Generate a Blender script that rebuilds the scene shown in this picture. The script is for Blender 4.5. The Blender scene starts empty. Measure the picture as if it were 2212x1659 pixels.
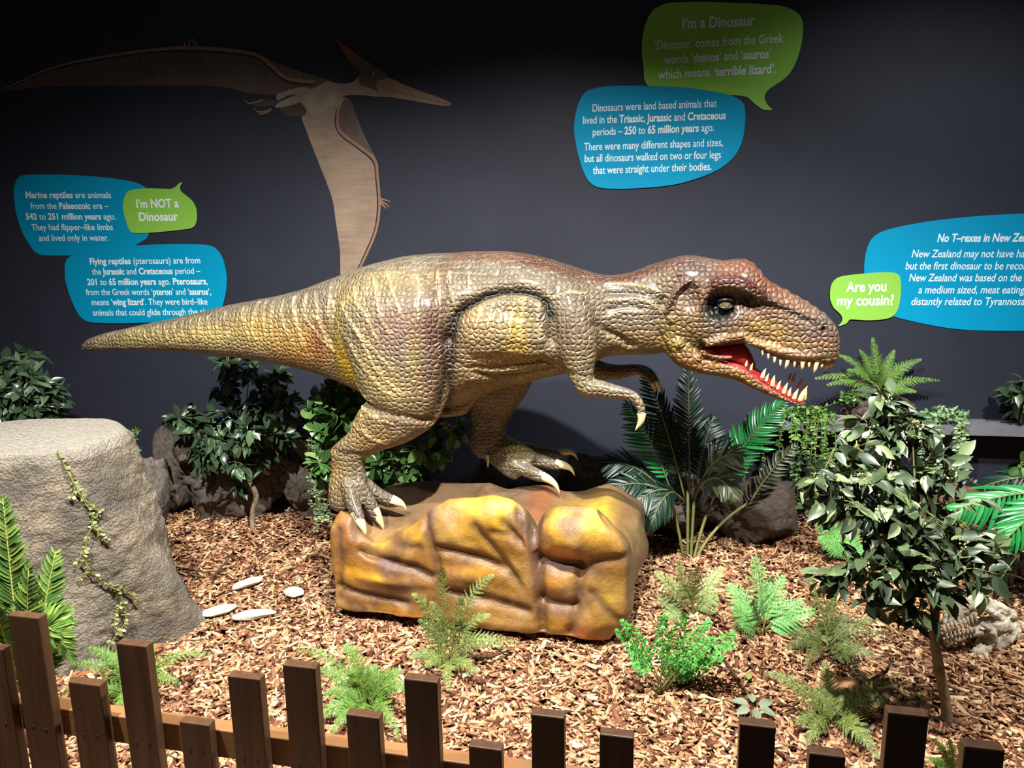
import bpy, bmesh, math, random
import numpy as np
from mathutils import Vector, Matrix, noise as mnoise

C = bpy.context.scene.collection
SC = bpy.context.scene
# ------------------------------------------------------------------ camera
F_PX = 1600.0
CAM = Vector((0.0, 0.0, 1.6))
ROT = Matrix.Rotation(math.radians(90 - 11.0), 3, 'X') @ Matrix.Rotation(math.radians(-0.9), 3, 'Z')
cam_d = bpy.data.cameras.new('camera')
cam_d.sensor_fit = 'HORIZONTAL'
cam_d.sensor_width = 36.0
cam_d.lens = F_PX / 2212.0 * 36.0
cam_d.clip_start = 0.02
cam = bpy.data.objects.new('camera', cam_d)
cam.matrix_world = Matrix.Translation(CAM) @ ROT.to_4x4()
C.objects.link(cam)
SC.camera = cam

# ------------------------------------------------------------------ world, lamps, exposure
SC.view_settings.view_transform = 'Standard'
SC.view_settings.look = 'None'
SC.view_settings.gamma = 1.0
SC.view_settings.exposure = 0.85
SC.view_settings.use_curve_mapping = False
world = bpy.data.worlds.new('dim_hall')
SC.world = world
world.use_nodes = True
wb = world.node_tree.nodes['Background']
wb.inputs[0].default_value = (0.80, 0.88, 1.0, 1)
wb.inputs[1].default_value = 0.02


def spot(name, loc, target, watts, angle, blend, radius=0.04, col=(1, 0.965, 0.915)):
    d = bpy.data.lights.new(name, 'SPOT')
    d.energy = watts
    d.color = col
    d.spot_size = math.radians(angle)
    d.spot_blend = blend
    d.shadow_soft_size = radius
    o = bpy.data.objects.new(name, d)
    o.location = loc
    o.rotation_euler = (Vector(target) - Vector(loc)).to_track_quat('-Z', 'Y').to_euler()
    C.objects.link(o)
    return o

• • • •

# WHAT YOU NEED TO DO
Drop the images and repeat the data exactly.

# ANSWER TO THE EXERCISE
Generate a Blender script that rebuilds the scene shown in this picture. The script is for Blender 4.5. The Blender scene starts empty. Measure the picture as if it were 2212x1659 pixels.
import bpy, bmesh, math, random
import numpy as np
from mathutils import Vector, Matrix, noise as mnoise

C = bpy.context.scene.collection
SC = bpy.context.scene
# ------------------------------------------------------------------ camera
F_PX = 1600.0
CAM = Vector((0.0, 0.0, 1.6))
ROT = Matrix.Rotation(math.radians(90 - 11.0), 3, 'X') @ Matrix.Rotation(math.radians(-0.9), 3, 'Z')
cam_d = bpy.data.cameras.new('camera')
cam_d.sensor_fit = 'HORIZONTAL'
cam_d.sensor_width = 36.0
cam_d.lens = F_PX / 2212.0 * 36.0
cam_d.clip_start = 0.02
cam = bpy.data.objects.new('camera', cam_d)
cam.matrix_world = Matrix.Translation(CAM) @ ROT.to_4x4()
C.objects.link(cam)
SC.camera = cam

# ------------------------------------------------------------------ world, lamps, exposure
SC.view_settings.view_transform = 'Standard'
SC.view_settings.look = 'None'
SC.view_settings.gamma = 1.0
SC.view_settings.exposure = 0.85
SC.view_settings.use_curve_mapping = False
world = bpy.data.worlds.new('dim_hall')
SC.world = world
world.use_nodes = True
wb = world.node_tree.nodes['Background']
wb.inputs[0].default_value = (0.80, 0.88, 1.0, 1)
wb.inputs[1].default_value = 0.02


def spot(name, loc, target, watts, angle, blend, radius=0.04, col=(1, 0.965, 0.915)):
    d = bpy.data.lights.new(name, 'SPOT')
    d.energy = watts
    d.color = col
    d.spot_size = math.radians(angle)
    d.spot_blend = blend
    d.shadow_soft_size = radius
    o = bpy.data.objects.new(name, d)
    o.location = loc
    o.rotation_euler = (Vector(target) - Vector(loc)).to_track_quat('-Z', 'Y').to_euler()
    C.objects.link(o)
    return o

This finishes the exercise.